Basic Connections does what I love for textbooks to do: give precise explanations of grammatical nuance. Yes, these explanations are already out there in the Unicom and Kanzen Master Japanese Proficiency Test textbooks, but here's the thing: contrary to what the (in my opinion seriously misguided) proponents of immersion education think, sometimes a student just needs to hear a sentence or two of usage explanation in her native language in order to understand how to apply the grammar correctly.

If you are a student of Japanese do, do check this book out. It simply and painlessly explains many usage points that many Japanese teachers refuse to elaborate upon because "you'll pick it up on your own" (you won't, at least not for a long, long time). That said, Kodansha really needs to get its act together when it comes to editing: there are some glaring translation and explanation errors that are likely to throw less advanced students for a serious loop. Nevertheless, the content of Basic Connections justifies the cost of its $18 cover price.


That will be all.

on 2009-05-12 08:38 pm (UTC)
Posted by [identity profile] bran420-7.livejournal.com
Does this mean I should look for the Kodansha book? I may just be smarter than the average beginner and I'd love some help with the grammar. BTW, I got straight A's!!! For the first time in college!!!
Kampai!!!

on 2009-05-14 02:29 pm (UTC)
Posted by [identity profile] akujunkan.livejournal.com
Well, I would definitely recommend taking a look at it the next time you're in a bookstore. I'd imagine that with your background in Latin it'd throw you for much less of a loop than many other beginners. OTOH, I read the book as someone who's spent close to half of my life hearing its grammar in use, just without knowing why it's used when, so I'm not the best judge.

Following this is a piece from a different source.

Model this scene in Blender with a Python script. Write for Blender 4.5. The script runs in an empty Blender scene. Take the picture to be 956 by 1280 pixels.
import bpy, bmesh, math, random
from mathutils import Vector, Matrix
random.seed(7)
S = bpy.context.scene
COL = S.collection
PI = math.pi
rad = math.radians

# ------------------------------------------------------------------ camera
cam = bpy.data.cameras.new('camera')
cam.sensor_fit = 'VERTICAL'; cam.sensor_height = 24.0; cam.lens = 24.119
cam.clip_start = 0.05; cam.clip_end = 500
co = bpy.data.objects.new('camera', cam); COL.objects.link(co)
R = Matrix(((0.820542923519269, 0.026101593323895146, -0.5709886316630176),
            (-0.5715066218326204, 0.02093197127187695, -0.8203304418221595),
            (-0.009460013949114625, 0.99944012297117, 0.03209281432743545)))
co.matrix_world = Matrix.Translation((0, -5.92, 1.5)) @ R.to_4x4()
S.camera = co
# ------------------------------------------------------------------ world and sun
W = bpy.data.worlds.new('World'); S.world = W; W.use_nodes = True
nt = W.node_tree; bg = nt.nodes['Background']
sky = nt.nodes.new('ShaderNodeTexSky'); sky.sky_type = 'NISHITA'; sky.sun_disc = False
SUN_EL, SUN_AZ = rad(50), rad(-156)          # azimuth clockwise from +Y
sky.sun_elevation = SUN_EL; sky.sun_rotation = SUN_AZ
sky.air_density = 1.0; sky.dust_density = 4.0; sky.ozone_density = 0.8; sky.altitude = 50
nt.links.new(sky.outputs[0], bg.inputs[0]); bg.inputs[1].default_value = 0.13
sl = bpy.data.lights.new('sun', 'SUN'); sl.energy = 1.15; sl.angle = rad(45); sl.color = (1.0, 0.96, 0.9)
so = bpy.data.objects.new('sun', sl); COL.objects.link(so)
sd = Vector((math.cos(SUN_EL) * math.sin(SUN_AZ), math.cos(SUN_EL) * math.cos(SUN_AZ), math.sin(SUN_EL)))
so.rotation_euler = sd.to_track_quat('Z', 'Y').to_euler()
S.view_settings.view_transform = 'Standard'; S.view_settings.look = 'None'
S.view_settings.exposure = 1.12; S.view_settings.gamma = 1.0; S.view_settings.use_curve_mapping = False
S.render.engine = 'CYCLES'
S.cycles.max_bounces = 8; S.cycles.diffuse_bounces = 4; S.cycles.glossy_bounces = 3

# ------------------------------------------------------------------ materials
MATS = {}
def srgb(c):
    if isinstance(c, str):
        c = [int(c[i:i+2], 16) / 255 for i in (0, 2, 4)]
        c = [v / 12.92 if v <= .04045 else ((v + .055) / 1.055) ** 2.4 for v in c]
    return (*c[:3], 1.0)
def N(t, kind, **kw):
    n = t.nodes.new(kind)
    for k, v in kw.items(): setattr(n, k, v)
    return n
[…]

And OMEDETOU!!!!! I am having an Asahi 500ml in your honor right now. Seriously, that is awesome newsXD

on 2009-05-19 10:25 pm (UTC)
Posted by [identity profile] bran420-7.livejournal.com
Yeah! I had about four Kiring Ichibans in my own honor Saturday at the Dope concert!

on 2009-05-20 12:19 pm (UTC)
Posted by [identity profile] akujunkan.livejournal.com
Kirin Ichiban (multiples thereof) + Dope concert.







....I officially hate you now.

on 2009-05-26 09:30 pm (UTC)
Posted by [identity profile] bran420-7.livejournal.com
Dont' be so sad....

I thought dearly about you as I was chugging and burping!

on 2009-05-27 04:01 am (UTC)
Posted by [identity profile] akujunkan.livejournal.com
Well, that makes me less sad, but it still doesn't mean all the pain's gone away...

on 2009-05-28 07:12 pm (UTC)
Posted by [identity profile] bran420-7.livejournal.com
Someone needs a beer-induced, uncomfortably long hug!!!

on 2009-06-01 02:11 pm (UTC)
Posted by [identity profile] akujunkan.livejournal.com
But I always need a beer-induced, uncomfortably long hug...what's different?

on 2009-05-19 10:43 pm (UTC)
Posted by [identity profile] wombatdeamor.livejournal.com
So is this book "North Korea vs. America - Harada Takeo" the one you said you weren't sure how you were going to review it because of how asslancingly bad it was? Please tell me there's not one that has boiled your blood more.

And drink up, because we got the same grades (my overall GPA is beating her by .02. usually the only thing being beaten by that amount in our relationship is our BAC but hey what the hell)

on 2009-05-20 12:13 pm (UTC)
Posted by [identity profile] akujunkan.livejournal.com
Sorry. Harada's book was like a hug from Santa Claus compared to the book that boiled my blood--the one I still haven't reviewed because I can't do it without obscenities every three or so words. In case you'd like a sneak peek, however, the book in question is North Korea(: Another Country) by Bruce Cumings.

And you can't see it, but I'm raising another 500ml Asahi to you...it may yet be that my BAC beats both of yours:-)

on 2009-05-26 09:05 pm (UTC)
Posted by [identity profile] wombatdeamor.livejournal.com
Just by the title. Is the sequel, Japan: It's in Asia, Right? Unfortunately, I'd probably lack something in the knowledge front to properly hate the book, unless the dude wrote it in crayon.

on 2009-05-27 04:06 am (UTC)
Posted by [identity profile] akujunkan.livejournal.com
ROTFLMAO! God, just about. The guy is a professor at University of Chicago, and if he represents the quality of their Asian Studies department, well, thank GOD just barely had the money to make it to an in-state school.

Without putting too fine a point on it, I think Cumings would happily spend the rest of his days personally masturbating Kim Jong-Il if he got the chance.

on 2009-05-28 07:17 pm (UTC)
Posted by [identity profile] wombatdeamor.livejournal.com
I think that's a fine enough point. i guess everyone needs a hobby. Maybe the republicans were right about the staff at the University of chicago being terrorists, huh?

on 2009-06-01 02:04 pm (UTC)
Posted by [identity profile] akujunkan.livejournal.com
Not terrorists, but jesus, reading Cumings was the first time I ever found myself saying, "Yeah, I can see why conservatives are always going on about how liberals are lunatics." Because this guy? Is on another planet.

on 2009-06-09 10:59 pm (UTC)
Posted by [identity profile] wombatdeamor.livejournal.com
I feel the same way anytime I see Jeanine Garafalo speak.